Colleen's thoughts on writing, directing and coaching, and her unique take on life itself!

Friday, October 06, 2006


It occured to me last night that the world has become a mighty fearful place.

I don't mean the type of fear caused by the threat of terrorism, sky-high prices kicking the middle and lower classes in the ass and really terrifying things like no health insurance coverage.

I'm talking about the fear of letting other people see who we are.

Unnecessarily keeping secrets.

Protecting ourselves from illusionary boogie persons (I don't think all boogies are, you know, *men*) and people we are afraid will somehow hurt us -- who are not really in a position to harm us at all.

Governments sometimes help that state of fear.

My parents have never really recovered from the McCarthy era, when there was a fabricated fear fomented in the USA by a paranoid, alcoholic, megalomaniacal senator who looked for would-be communists.

The committee on unamerican activities set a notion in motion that somehow the government could see everything you do and that if you stepped out of line or were even assertive, you could be punished.

Many people raised at that time are afraid of speaking up to authority figures to this day, including doctors. It's very disturbing.

So many people come to my coaching practice afraid. Afraid of ... anything and everything, but mostly of being themselves.

Then when they start expressing who they truly are, they are afraid the people around them won't like them as they really are. Say what?

Meanwhile their partners are afraid their developing artist significant other will be seduced by some terrific looking actor and romantically whisked away to LaLa Land.

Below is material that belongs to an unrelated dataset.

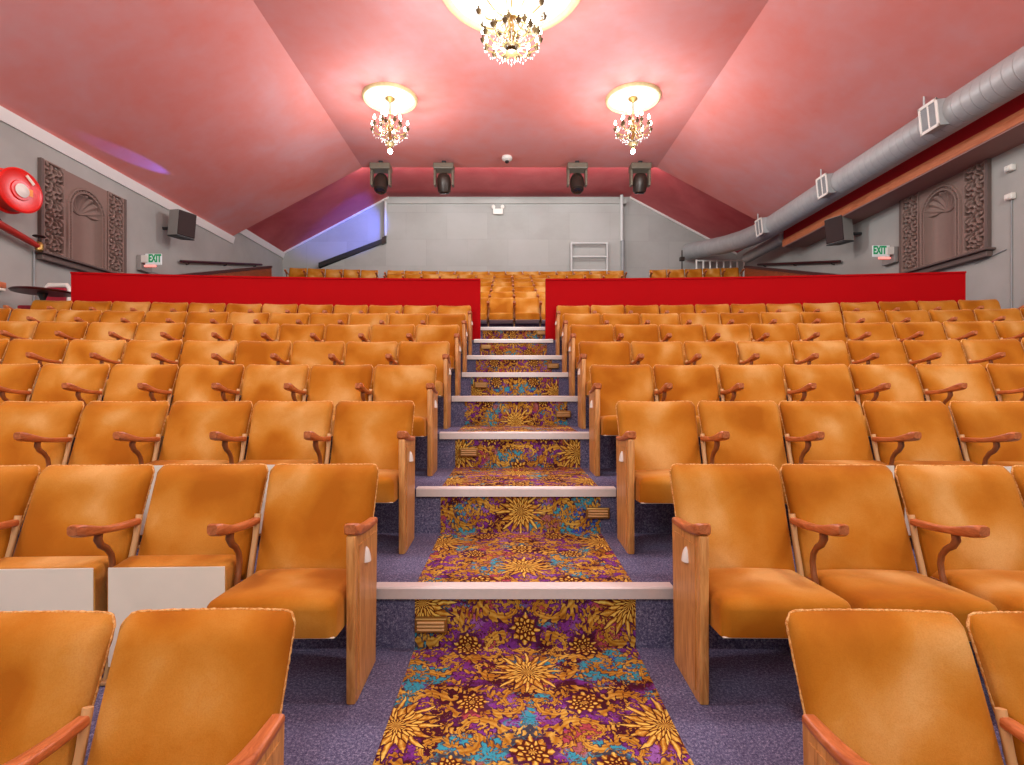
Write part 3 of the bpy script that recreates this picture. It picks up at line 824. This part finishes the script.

First, beauty is as beauty does, and beautiful people have their own problems.

Second, communicating with each other should be a pretty exciting time with all the changes taking place in both people. Alas, many are too frightened to try to deal with this or quit just as the going gets better.

These fears, BTW, pale in comparison to many of the fears I hear expressed by the folks with whom I work.

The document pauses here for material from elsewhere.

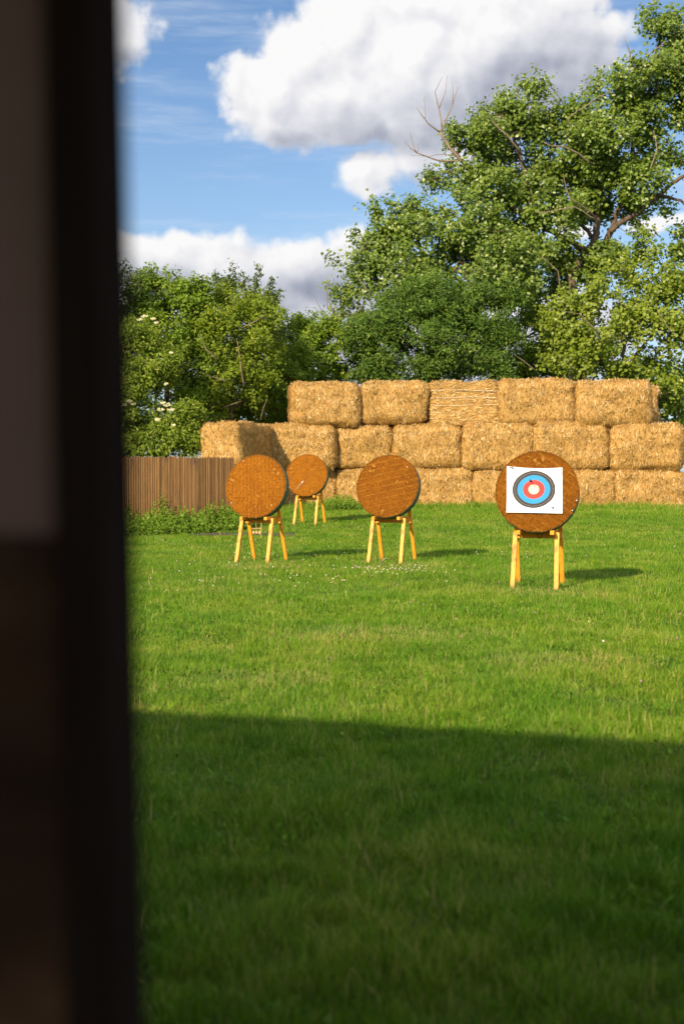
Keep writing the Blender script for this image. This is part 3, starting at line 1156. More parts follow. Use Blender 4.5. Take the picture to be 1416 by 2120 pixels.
# ------------------------------------------------------------------ little hanging-disc rack behind the left target
def rack():
    c = P(531, 1113, 33.0)
    z = float(gzf(np.array(c.x), np.array(33.0)))
    root = empty('disc_rack', (c.x, 33.0, z), (0, 0, R(-12)))
    tag(root, 'small pale wooden rack with three hanging discs, behind the left target', 'target rack')
    for sx, lx in ((-0.135, -0.15), (0.135, 0.115)):
        mb = MB()
        mb.bar((lx, 0, -0.02), (sx, 0, 0.385), 0.018, 0.018)
        mb.build('post', M['rust'], root)
    for zz in (0.37, 0.225):
        mb = MB()
        mb.bar((-0.15, -0.012, zz - 0.004), (0.15, -0.012, zz + 0.006), 0.012, 0.016, (0, 0, 1))
        mb.build('crossbar', M['rust'], root)
    mb = MB()
    mb.bar((0.0, -0.02, 0.23), (0.0, -0.02, 0.47), 0.012, 0.012)
    mb.build('upright', M['rust'], root)
    for x in (-0.075, 0.005, 0.085):
        mb = MB()
        n = 14
        vs = [(x + 0.032 * math.cos(2 * math.pi * k / n), y, 0.125 + 0.036 * math.sin(2 * math.pi * k / n)) for y in (-0.022, -0.008) for k in range(n)]
        mb.poly(vs, [tuple(range(n))[::1], tuple(range(n, 2 * n))[::-1]] + [(k, (k + 1) % n, n + (k + 1) % n, n + k)[::-1] for k in range(n)])
        mb.bar((x, -0.015, 0.155), (x, -0.015, 0.222), 0.006, 0.006)
        mb.build('hanging_disc', M['rust'], root)


rack()


# ------------------------------------------------------------------ slat fence
def fence():
    pts = [P(-260, 1000, 31.8), P(330, 1000, 35.0), P(408, 1000, 35.6), P(484, 1000, 36.4)]
    root = empty('slat_fence', (pts[0].x, pts[0].y, float(gz(pts[0].y))))
    tag(root, 'brown weathered fence of narrow upright slats left of the targets', 'fence')
    rs = random.Random(4)
    o0 = Vector(root.location)
    for k in range(len(pts) - 1):
        V, Fq, RN = [], [], []
        a, b = pts[k], pts[k + 1]
        dv = Vector((b.x - a.x, b.y - a.y, 0))
        L = dv.length
        dv.normalize()
        nv = Vector((dv.y, -dv.x, 0))
        s = 0.0
        while s < L:
            w = rs.uniform(0.045, 0.078) * (1.0, 0.72, 0.52)[k]
            p = a + dv * s
            q = a + dv * min(L, (s + w - 0.004))
            s += w
            gap_ = 0
            dd = (p.y + q.y) / 2
            zt = P(300, 944.5 + 2.5 * max(0, (dd - 34) / 2.4), dd).z + rs.uniform(-0.035, 0.020)
            zb = float(gz(dd)) - 0.05
            off = rs.uniform(0, 0.014)
            t = 0.022
            f1, m1 = nv * (off), nv * (off + 0.014)
            bb = nv * (off - t)
            sec = [p + bb, p + f1, p + dv * (w * 0.3) + m1, p + dv * (w * 0.6) + m1, q + f1, q + bb]
            base = len(V)
            for zz in (zb, zt):
                for c in sec:
                    V.append((c.x - o0.x, c.y - o0.y, zz - o0.z))
            n = 6
            for i in range(n):
                j = (i + 1) % n
                Fq.append([base + i, base + j, base + n + j, base + n + i])
            Fq.append([base + n + 0, base + n + 1, base + n + 4, base + n + 5])
            Fq.append([base + n + 1, base + n + 2, base + n + 3, base + n + 4])
            r = rs.random()
            if rs.random() < 0.05: r = 0.0
            RN += [r] * 12
        mesh_np('slat_panel', np.array(V), [np.array(Fq)], {'rnd': RN}, M['slat'], parent=root)
        for zf in (0.35, 1.15):
            mb = MB()
            pa, pb = a - nv * 0.045 - o0, b - nv * 0.045 - o0
            mb.bar((pa.x, pa.y, zf), (pb.x, pb.y, zf), 0.04, 0.07, (0, 0, 1))
            mb.build('rail', M['slat'], root)
    for k, p in enumerate(pts):
        mb = MB()
        q = p - o0 + Vector((0.0, 0.12, 0))
        mb.bar((q.x, q.y, -0.05), (q.x, q.y, 1.9), 0.09, 0.09)
        mb.build('post', M['slat'], root)


fence()


# ------------------------------------------------------------------ foliage
def leaf_mesh(pos, nrm, dirn, size, rn, wide=0.62):
    """folded leaf: 4 verts, 2 triangles"""
    n = len(pos)
    dirn = dirn - nrm * (dirn * nrm).sum(1, keepdims=True)
    dirn /= np.maximum(np.linalg.norm(dirn, axis=1, keepdims=True), 1e-6)
    side = np.cross(nrm, dirn)
    size = size[:, None]
    a = pos - dirn * size * 0.5
    b = pos + dirn * size * 0.5
    lft = pos - dirn * size * 0.08 + side * size * wide * 0.5 + nrm * size * 0.14
    rgt = pos - dirn * size * 0.08 - side * size * wide * 0.5 + nrm * size * 0.14
    v = np.stack([a, rgt, b, lft], 1).reshape(-1, 3)
    i = np.arange(n)[:, None] * 4
    f = np.concatenate([i + [0, 1, 2], i + [0, 2, 3]])
    return v, f, np.repeat(rn, 4)


def unit(a):
    return a / np.maximum(np.linalg.norm(a, axis=1, keepdims=True), 1e-9)


def tree(name, label, group, cat, d, trunk_px, limbs, blobs, leafmat, leaf=0.12, lai=4.0, bark='bark', seed=0, spray=0.7, droop=0.0,
         per=26, wide=0.62, twigs=0.5, deadlimbs=(), spikes=(), flowers=(), r0=0.2, gap=0.0, depthscale=1.0):
    """limbs: [(list of (px,py[,dd]), r0, r1)], blobs: [(px,py,rx,ry[,dd])] in photo pixels at distance d"""
    rs = np.random.default_rng(seed)
    random.seed(seed)
    s = ppm(d)
    bx = P(trunk_px, 900, d).x
    root = empty(name, (bx, d, float(gz(d))))
    tag(root, label, cat, group)
    o0 = np.array(root.location)
    mb = MB()
    limb_pts = []

    def resample(pts, k=6):
        out = []
        for i in range(len(pts) - 1):
            for j in range(k):
                t = j / k
                q = pts[i].lerp(pts[i + 1], t)
                if i or j: q = q + Vector(rs.normal(0, 0.02, 3)) * (pts[i + 1] - pts[i]).length
                out.append(q)
        out.append(pts[-1])
        return out

    def to_world(lst):
        return [P(p[0], p[1], d + (p[2] if len(p) > 2 else 0)) for p in lst]
    for (lst, ra, rb) in limbs:
        w = to_world(lst)
        if lst[0][1] == 'g':
            pass
        w = resample(w)
        rad = [ra + (rb - ra) * i / (len(w) - 1) for i in range(len(w))]
        mb.tube([p - Vector(o0) for p in w], rad, 8, 0.06)
        limb_pts += [np.array(p) for p in w]
    if not limb_pts:
        limb_pts = [np.array(P(trunk_px, 900, d))]
    LP = np.array(limb_pts)
    # leaf clusters
    cen, cdir, cr = [], [], []
    for bl in blobs:
        px, py, rx, ry = bl[:4]
        dd = bl[4] if len(bl) > 4 else 0.0
        c = np.array(P(px, py, d + dd))
        sx, sz = rx / s, ry / s
        sy = max(0.7, 0.8 * min(sx, sz) + 0.2 * max(sx, sz)) * depthscale
        n = max(4, int(lai * math.pi * sx * sz / (leaf * leaf * wide * 0.5) / per))
        # boughs first, then leaf sprays on the outside of each bough
        nb = int(np.clip(n / 9, 5, 26))
        ub = unit(rs.normal(0, 1, (nb, 3)) + np.array([0, -0.25, 0.1]))
        rb_ = rs.uniform(0.25, 1.0, (nb, 1)) ** 0.5 * (1 + rs.normal(0, 0.10, (nb, 1)))
        bc = ub * rb_ * np.array([sx, sy, sz]) * 0.86
        br = np.clip(rs.uniform(0.26, 0.46, nb) * (sx * sz) ** 0.5, 0.30, 0.95)
        pk = rs.choice(nb, n, p=br ** 2 / (br ** 2).sum())
        u = unit(rs.normal(0, 1, (n, 3)) + ub[pk] * 0.5)
        rr_ = rs.uniform(0.35, 1.0, (n, 1)) ** 0.5
        p = c + bc[pk] + u * rr_ * br[pk][:, None] * np.array([1.15, 1.15, 0.72])
        cen.append(p)
        cdir.append(unit(u * 0.8 + ub[pk] * 0.5))
    cen = np.concatenate(cen)
    cdir = np.concatenate(cdir)
    keep = cen[:, 2] > gz(cen[:, 1]) + 0.1
    cen, cdir = cen[keep], cdir[keep]
    if gap > 0:
        g = np.array([mnoise.noise(Vector(q) * 0.85 + Vector((seed, 0, 3))) for q in cen])
        k2 = g > -gap
        cen, cdir = cen[k2], cdir[k2]
    n = len(cen)
    tdir = unit(cdir * 0.8 + rs.normal(0, 0.5, (n, 3)) + np.array([0, 0, 0.45 - droop]))
    for sp in spikes:      # leafy shoots standing out of the crown
        (pa, pb) = sp[:2]
        a, b = np.array(P(pa[0], pa[1], d)), np.array(P(pb[0], pb[1], d))
        k = int(np.linalg.norm(b - a) / 0.16) + 2
        for t in np.linspace(0, 1, k):
            cen = np.vstack([cen, a + (b - a) * t + rs.normal(0, 0.05, 3)])
            tdir = np.vstack([tdir, unit((b - a + rs.normal(0, 0.4, 3))[None])[0]])
        mb.tube([Vector(a - o0), Vector((a + b) / 2 - o0), Vector(b - o0)], [0.03, 0.02, 0.008], 4)
    n = len(cen)
    tl = spray * rs.uniform(0.6, 1.3, n)
    nl = np.maximum(3, rs.poisson(per, n))
    ci = np.repeat(np.arange(n), nl)
    t = rs.uniform(-0.5, 0.5, len(ci))
    pos = cen[ci] + tdir[ci] * (t * tl[ci])[:, None] + rs.normal(0, 0.105 * spray / 0.6, (len(ci), 3))
    ctone = rs.normal(0, 0.11, n)
    rn = np.clip(0.46 + ctone[ci] + rs.normal(0, 0.14, len(ci)), 0, 0.93)
    hi = rs.random(len(ci)) < 0.03  # sparse pale leaves, glints put into the leaf colour
    rn[hi] = rs.uniform(0.9, 1.0, hi.sum())
    nr = unit(rs.normal(0, 0.52, (len(ci), 3)) + np.array([-0.30, -0.50, 0.50]) + cdir[np.minimum(ci, len(cdir) - 1)] * 0.35)
    dr = tdir[ci] * 0.5 + rs.normal(0, 0.7, (len(ci), 3)) + np.array([0, 0, -0.25 - droop])
    sz = leaf * rs.uniform(0.65, 1.3, len(ci))
    v, f, rn4 = leaf_mesh(pos - o0, nr, dr, sz, rn, wide)
    mesh_np('crown', v, [f], {'rnd': rn4}, leafmat, parent=root)
    # twigs carrying part of the clusters
    pick = rs.random(len(cen)) < twigs * 0.25
    for q, dq in zip(cen[pick], tdir[pick]):
        j = np.argmin(((LP - q) ** 2).sum(1) + 0.6 * np.maximum(0, LP[:, 2] - q[2]) ** 2)
        a = LP[j]
        m = (a + q) / 2 + rs.normal(0, 0.08, 3) * np.linalg.norm(q - a) + np.array([0, 0, -0.06]) * np.linalg.norm(q - a)
        L = np.linalg.norm(q - a)
        if L > 3.5: continue
        r = 0.010 + 0.008 * L
        mb.tube([Vector(a - o0), Vector(m - o0), Vector(q + dq * 0.3 - o0)], [r, r * 0.7, 0.005], 4)
    if mb.v: mb.build('trunk', M[bark], root, True)
    for lst, ra, rb in deadlimbs:
        pass
    if deadlimbs:
        runs = []
        for (lst, ra, rb) in deadlimbs:
            w = resample(to_world(lst), 3)
            for r in runs:
                if min((w[0] - q).length for q in r[0]) < 0.45:
                    q = min(r[0], key=lambda q: (w[0] - q).length)
                    w[0] = q.copy()
                    break
            else:
                r = ([], MB())
                runs.append(r)
            r[0].extend(w)
            r[1].tube([p - Vector(o0) for p in w], [ra + (rb - ra) * i / (len(w) - 1) for i in range(len(w))], 5)
        for r in runs:
            r[1].build('dead_branch', M['deadwood'], root, True)
    for (px, py, rr, dd) in flowers:   # flat cream flower heads
        c = P(px, py, d + dd) - Vector(o0)
        m = 60
        rr = rr * 0.66
        th = rs.uniform(0, 2 * np.pi, m)
        ra = rr / s * np.sqrt(rs.random(m))
        pp = np.array(c) + np.stack([ra * np.cos(th), ra * np.sin(th) * 0.8 - 0.03, 0.4 * ra * np.sin(th) + rs.normal(0, 0.012, m)], -1)
        v, f, r4 = leaf_mesh(pp, unit(rs.normal(0, 0.4, (m, 3)) + np.array([-0.1, -0.7, 0.6])), rs.normal(0, 1, (m, 3)), np.full(m, 0.040), rs.random(m), 1.0)
        mesh_np('flower_head', v, [f], {'rnd': r4}, M['blossom'], parent=root)
    return root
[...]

In the end, really ... what is the *worst* thing that could happen? Think about it. How realistic is it that those fears will *ever* manifest in reality? If the fear is based on reality, perhaps it's an ideal time to seek resources to address the fear in a healthy way - to deal with it in a way that leaves you feeling empowered and safer.

I guess what I'm trying to say is that the vast majority of the fears I see people suffer with day in and day out are not founded in reality. They actually do have a very real fear ... I mean, it feels real therefore it is real.

But once it's brought out into the light and seen clearly and dealt with it's almost always dismantled or diffused or even annihilated.

It reminds me of the old TV series, "The Avengers."

Dapper John Steed and the ultra cool, hip and martial arts-trained Mrs. (Emma) Peel would have to deal with a faceless enemy.

Writers would give the show lots of angst and *gulps* as we witnessed *parts* of the bad guys make mincemeat out of their victims -- sometimes including Steed and Peel. The bad guys were generally objectified, which made them very very scary!

When only one part of the body is seen by the camera, it's called "objectifying" the person. We'd only see a threatening hand turning the door knob or pulling the switch to a torture tool or the mind control machine.

Our imaginations would give the person objectified way more power than they have in real life. This includes starting a scene showing a woman's leg -- it's generally a sexist ploy, but it may not be depending on the context.

Anyway, when the climax of the show came? Heck, we saw a picture of the whole person. There was the bad guy we'd been so afraid of - an ordinary man behind the robot or monster or brainwashing bit or wha'evah!

The bad guy was *just a man.*

So of course Peel and Steed made mincemeat out of them because they knew how to fight and overcome any *person.*

I wish more people could be able find the (ordinary) man behind the hand.